There's something even more fundamental going on here. McCain objects to what I would term a basic definition of society, that we all participate in the common good. It's not that much of a stretch to imagine McCain saying, "Our fire department protects every single child in the town, even though it is funded entirely by taxes from hardworking adults. And that, ladies and gentlemen, is a disgrace." The logic is pretty similar. And that's the reason I find it hard to imagine voting for a Republican, ever. The Democrats, whatever their flaws, want to knit people together into a functional society, and Republicans, whatever their virtues, want to fray the bonds that connect us, turn us into individual agents each fending for ourselves. There are times when the Republican direction is needed, but they're rare, and this isn't one of them.

The solution is easy. Every American should marry an heiress. It worked for McCain and it worked for John Kerry.

The solution is easy. Every American should marry an heiress. It worked for McCain and it worked for John Kerry.

that last, errr, handle is a wee bit problematic.

Especially for Jay Severin!

"You know, now that you mention it, I feel like I've heard this phrasing before"

That's not the only similarity.

McCain: "Now, how do you fix it? You fix it by reaching across the aisle, and you say to the Democrats, "Sit down with me at the table"

Bush: "What they need to do is to get Syria to get Hezbollah to stop doing this shit."

In both cases, hope is not a plan. Once you get the Democrats to sit down, Mr McCain, what exactly are you going to do to "fix" social security?

Ginger, the parallel between Bush and McCain on how to solve problems in the Middle East is even more direct:

“One of the things I would do if I were President would be to sit the Shiites and the Sunnis down and say, ‘Stop the bullshit,’” said Mr. McCain, according to Shirley Cloyes DioGuardi, an invitee, and two other guests.

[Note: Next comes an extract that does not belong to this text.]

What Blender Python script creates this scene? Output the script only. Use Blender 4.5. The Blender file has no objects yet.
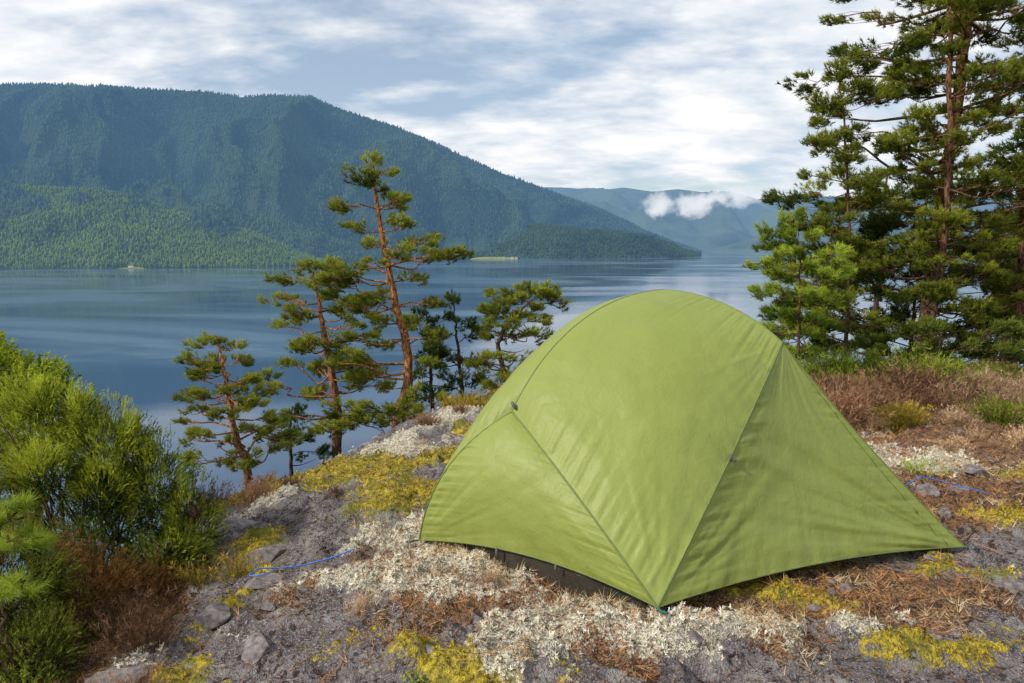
import bpy, math, numpy as np
from mathutils import Vector
R = np.random.default_rng(7)
scene = bpy.context.scene
scene.view_settings.view_transform='Standard'; scene.view_settings.look='None'; scene.view_settings.exposure=0

# ---------------------------------------------------------------- noise
PERM = np.random.default_rng(3).random((256,256))
def vnoise(x,y):
    xi=np.floor(x).astype(int); yi=np.floor(y).astype(int)
    fx=x-xi; fy=y-yi; fx=fx*fx*fx*(fx*(fx*6-15)+10); fy=fy*fy*fy*(fy*(fy*6-15)+10)
    g=lambda a,b: PERM[a&255,b&255]
    return (g(xi,yi)*(1-fx)+g(xi+1,yi)*fx)*(1-fy)+(g(xi,yi+1)*(1-fx)+g(xi+1,yi+1)*fx)*fy
def fbm(x,y,o=4,gain=.5):
    x=np.asarray(x,float); y=np.asarray(y,float)
    s=0;a=1;t=0
    for i in range(o):
        s=s+a*vnoise(x*2**i+17.3*i,y*2**i+5.1*i); t+=a; a*=gain
    return s/t
def sstep(a,b,x):
    t=np.clip((x-a)/(b-a),0,1); return t*t*(3-2*t)

# ---------------------------------------------------------------- mesh helpers
def make_mesh(name, V, groups, mats, attrs=None, parent=None):
    """groups: list of (int array Nx3/Nx4, material index, smooth)"""
    me=bpy.data.meshes.new(name)
    V=np.asarray(V,dtype=np.float32)
    me.vertices.add(len(V)); me.vertices.foreach_set('co',V.ravel())
    idx=np.concatenate([np.asarray(g[0]).ravel() for g in groups]).astype(np.int32)
    tot=np.concatenate([np.full(len(g[0]),np.asarray(g[0]).shape[1]) for g in groups]).astype(np.int32)
    st=np.concatenate([[0],np.cumsum(tot)[:-1]]).astype(np.int32)
    me.loops.add(len(idx)); me.loops.foreach_set('vertex_index',idx)
    me.polygons.add(len(tot)); me.polygons.foreach_set('loop_start',st); me.polygons.foreach_set('loop_total',tot)
    me.polygons.foreach_set('material_index',np.concatenate([np.full(len(g[0]),g[1]) for g in groups]).astype(np.int32))
    me.polygons.foreach_set('use_smooth',np.concatenate([np.full(len(g[0]),g[2]) for g in groups]).astype(bool))
    me.update(calc_edges=True)
    for m in mats: me.materials.append(m)
    for k,v in (attrs or {}).items():
        a=me.attributes.new(k,'FLOAT','POINT'); a.data.foreach_set('value',np.asarray(v,dtype=np.float32))
    ob=bpy.data.objects.new(name,me); scene.collection.objects.link(ob)
    if parent: ob.parent=parent
    return ob

class Acc:
    def __init__(s): s.V=[];s.G=[];s.A=[];s.n=0
    def add(s,V,F,mat=0,smooth=False,var=None):
        V=np.asarray(V,float).reshape(-1,3)
        s.V.append(V); s.G.append((np.asarray(F)+s.n,mat,smooth))
        s.A.append(np.full(len(V),.5) if var is None else np.asarray(var,float)); s.n+=len(V)
    def build(s,name,mats,parent=None):
        return make_mesh(name,np.concatenate(s.V),s.G,mats,{'var':np.concatenate(s.A)},parent)

def tube(acc,P,rad,mat=0,k=7,smooth=True,wob=0):
    P=np.asarray(P,float); n=len(P); rad=np.broadcast_to(np.asarray(rad,float),(n,))
    T=np.gradient(P,axis=0); T/=np.linalg.norm(T,axis=1)[:,None]+1e-9
    up=np.array([0.13,0.31,1.0]) if abs(T[:,2]).mean()<.8 else np.array([1.0,.2,0])
    A=np.cross(T,up); A/=np.linalg.norm(A,axis=1)[:,None]+1e-9; B=np.cross(T,A)
    th=np.arange(k)*2*np.pi/k
    r=rad[:,None]*(1+wob*(R.random((n,k))-.5))
    V=P[:,None,:]+r[...,None]*(np.cos(th)[None,:,None]*A[:,None,:]+np.sin(th)[None,:,None]*B[:,None,:])
    i=np.arange(n-1)[:,None]*k; j=np.arange(k)[None,:]; j2=(j+1)%k
    F=np.stack([i+j,i+j2,i+k+j2,i+k+j],-1).reshape(-1,4)
    acc.add(V,F,mat,smooth)

def spline(P,n=24):
    P=np.asarray(P,float); m=len(P)
    Q=np.vstack([2*P[0]-P[1],P,2*P[-1]-P[-2]])
    t=np.linspace(0,m-1-1e-6,n); i=t.astype(int); f=(t-i)[:,None]
    a,b,c,d=Q[i],Q[i+1],Q[i+2],Q[i+3]
    return .5*((2*b)+(c-a)*f+(2*a-5*b+4*c-d)*f**2+(-a+3*b-3*c+d)*f**3)

def unit(n):
    v=R.normal(size=(n,3)); return v/np.linalg.norm(v,axis=1)[:,None]

def needles(acc,C,D,n,L,W,stem,spread,mat=1,var=None):
    """tufts of thin leaf triangles: C centres, D directions"""
    m=len(C); 
    if m==0: return
    C=np.repeat(C,n,0); D=np.repeat(D,n,0)
    base=C+D*(R.random((m*n,1))-.5)*stem
    d=D+unit(m*n)*spread; d/=np.linalg.norm(d,axis=1)[:,None]+1e-9
    side=np.cross(d,unit(m*n)); side/=np.linalg.norm(side,axis=1)[:,None]+1e-9
    l=L*(.6+.6*R.random((m*n,1)))
    V=np.stack([base-side*W/2,base+side*W/2,base+d*l],1).reshape(-1,3)
    F=np.arange(m*n*3).reshape(-1,3)
    vv=np.repeat((R.random(m) if var is None else var),n*3)
    acc.add(V,F,mat,False,vv)

# ---------------------------------------------------------------- material helpers
class NT:
    def __init__(s,name):
        s.m=bpy.data.materials.new(name); s.m.use_nodes=True; s.t=s.m.node_tree; s.t.nodes.clear()
        s.out=s.t.nodes.new('ShaderNodeOutputMaterial')
    def n(s,typ,ins=None,**p):
        nd=s.t.nodes.new(typ)
        for k,v in p.items(): setattr(nd,k,v)
        for k,v in (ins or {}).items():
            if isinstance(v,bpy.types.NodeSocket): s.t.links.new(v,nd.inputs[k])
            else:
                nd.inputs[k].default_value=v
        return nd
    def math(s,op,a,b=0.0,c=None,clamp=False):
        i={0:a,1:b}
        if c is not None: i[2]=c
        nd=s.n('ShaderNodeMath',i,operation=op); nd.use_clamp=clamp
        return nd.outputs[0]
    def mix(s,f,a,b):
        nd=s.n('ShaderNodeMix',data_type='RGBA')
        for k,v in ((0,f),(6,a),(7,b)):
            if isinstance(v,bpy.types.NodeSocket): s.t.links.new(v,nd.inputs[k])
            else: nd.inputs[k].default_value=v
        return nd.outputs[2]
    def ramp(s,f,a,b,e0=0.,e1=1.):
        nd=s.n('ShaderNodeMapRange',{0:f,1:a,2:b,3:e0,4:e1}); nd.clamp=True
        return nd.outputs[0]
    def noise(s,vec,sc,det=4,rough=.55,dist=0.):
        return s.n('ShaderNodeTexNoise',{'Vector':vec,'Scale':sc,'Detail':det,'Roughness':rough,'Distortion':dist}).outputs[0]
    def mapv(s,vec,sc,rot=(0,0,0)): return s.n('ShaderNodeMapping',{'Vector':vec,'Scale':sc,'Rotation':rot}).outputs[0]
    def attr(s,name): return s.n('ShaderNodeAttribute',attribute_name=name).outputs['Fac']
    def pos(s): return s.n('ShaderNodeNewGeometry').outputs['Position']
    def fin(s,sh,vol=None):
        if sh is not None: s.t.links.new(sh,s.out.inputs[0])
        if vol is not None: s.t.links.new(vol,s.out.inputs[1])
        return s.m
def c4(r,g,b): return (r,g,b,1)
def simple(name,col,rough=.7,vary=.25,scale=8,bump=.2,metal=0):
    t=NT(name); p=t.pos(); f=t.noise(p,scale)
    d=tuple(x*(1-vary) for x in col); l=tuple(min(1,x*(1+vary)) for x in col)
    c=t.mix(t.ramp(f,.3,.7),c4(*d),c4(*l))
    b=t.n('ShaderNodeBump',{'Strength':bump,'Distance':.01,'Height':t.noise(p,scale*6)})
    return t.fin(t.n('ShaderNodeBsdfPrincipled',{'Base Color':c,'Roughness':rough,'Metallic':metal,'Normal':b.outputs[0]}).outputs[0])
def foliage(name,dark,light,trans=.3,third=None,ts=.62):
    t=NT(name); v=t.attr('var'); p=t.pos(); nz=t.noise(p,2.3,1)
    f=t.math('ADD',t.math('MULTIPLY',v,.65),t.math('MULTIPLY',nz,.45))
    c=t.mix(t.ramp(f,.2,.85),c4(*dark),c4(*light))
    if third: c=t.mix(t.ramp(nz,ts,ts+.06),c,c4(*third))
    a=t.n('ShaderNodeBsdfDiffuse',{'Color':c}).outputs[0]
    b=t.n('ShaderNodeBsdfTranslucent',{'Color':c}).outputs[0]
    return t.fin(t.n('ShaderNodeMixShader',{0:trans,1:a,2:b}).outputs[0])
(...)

McCain's base, plus many other Americans, believe that their SS money goes into a cubbyhole

Which is why every time I see someone make a reference to the trust fund or to "solvency" I over-react (just ask B. Yomtov) and try to educate everyone about the financial, economic and legal non-importance of the trust fund. I am now going to take a deep breath, and stop writing, not wishing to restart that entire discussion.

I agree that this comment is politically brain dead, and that frankly, is the problem with the social security debate. This program is a ponzi scheme. The fact that it has been a ponzi scheme since its inception is a disgrace and the fact that a politician calling a spade a spade is political suicide is an even bigger disgrace. Even worse is sites like yours feeding bull to the masses that this program is pure and great. It isn't. A ponzi scheme always fails. That's what Social Security is. It has been a failure since the beginning and if you have any economic sense it is obvious.

http://theeprovocateur.blogspot.com/2007/12/update-while-story-about-obama-getting.html

Original Lee is onto the answer.

The people who need to be locked in a room with cw and Dean Baker for an afternoon are the media assigned to the John McCain beat.

Mike Volpe: This program is a ponzi scheme. [...] A ponzi scheme always fails. That's what Social Security is. It has been a failure since the beginning and if you have any economic sense it is obvious.

What's obvious is that you haven't the faintest idea what you're talking about, and are bandying around right-wing talking points on Social Security without any real understanding of the meaning of several key words and phrases.

First of all, let's start with the hanging curve: "failure". Now, perhaps your definition of what it means to "fail" comes from reading a bit too much Fail Blog. I honestly can't say where you pulled this out of. What I can state, unequivocally, is that Social Security does not meet any known definition of the word.

Since its inception it has done precisely what it was designed to do: function as a social safety net for the retired and disabled. It has run a surplus during most of its existence, and this surplus goes into a trust fund to hedge against years when payouts exceed revenues. Most nonpartisan projections predict either no shortfall, or a shortfall modest enough to either lean on the trust fund or require very minor tweaks. It is the most popular government program in United States history, and only the fringe anti-tax jihadis want to see it abolished entirely.

It's hard to see which of these points constitute "failure" to you or anyone else. But by all means, share--and support with evidence--your argument for it.

More thorny is your assertion--a lie, really--that Social Security is a "ponzi scheme". This isn't a new lie, though I think it was Sowell who (even more ignorantly) called it a pyramid scheme rather than a ponzi scheme. This is your basic FUD tactic--sowing fear, uncertainty and doubt by associating a hugely popular program with catch phrases that almost everyone understands as being apocalyptically negative without really understanding what they mean. It's thorny not because the lie contains any nuggets of truth, but because it's difficult to point out why this is a lie without getting into details that put most people to sleep. All wingers have to do is shout "ponzi scheme!", then sit back and snicker while their opponents fire up PowerPoint and sheeple go "eek, a ponzi scheme, Social Security is BAD!"

Honestly, if you can't tell the difference between these two things:

- An investment scam that promises high short-term returns based on exceptional circumstances and relies on getting people to continually reinvest their money in the scheme, and ends up screwing its investors in short order when the scam collapses or is busted--

- A government program that promises a low but reliable fixed income when you retire or are disabled, is funded by payroll taxes in order to ensure it pays for itself, and is so trustworthy when it comes to paying out the promised amount that almost fifty million people with no other source of income rely on it for survival--

Then at best you're simply too uninformed to have an opinion on the matter that rises above bathroom stall scribblings.

There are lots of folks who react viscerally to their money being taken from them and given to someone else

Are you reacting viscerally to your money being given to Halliburton?

Hilzoy:

jdog beat me to it, but I'm pretty sure social security was originally intended to get far enough of the funding curve that current workers would in effect be collectively pre-funding their own retirements, rather than relying on today's workers to support today's retirees. That said, though, I agree with everything else you wrote.

Also:

[Farber]
Did the Social Security Trust Fund found that money under its pillow?

I think you mean "find" rather than "found." My guess is you were going back and forth between that sentence, and "Did McCain think that ...," which would indeed have "found" as the correct word.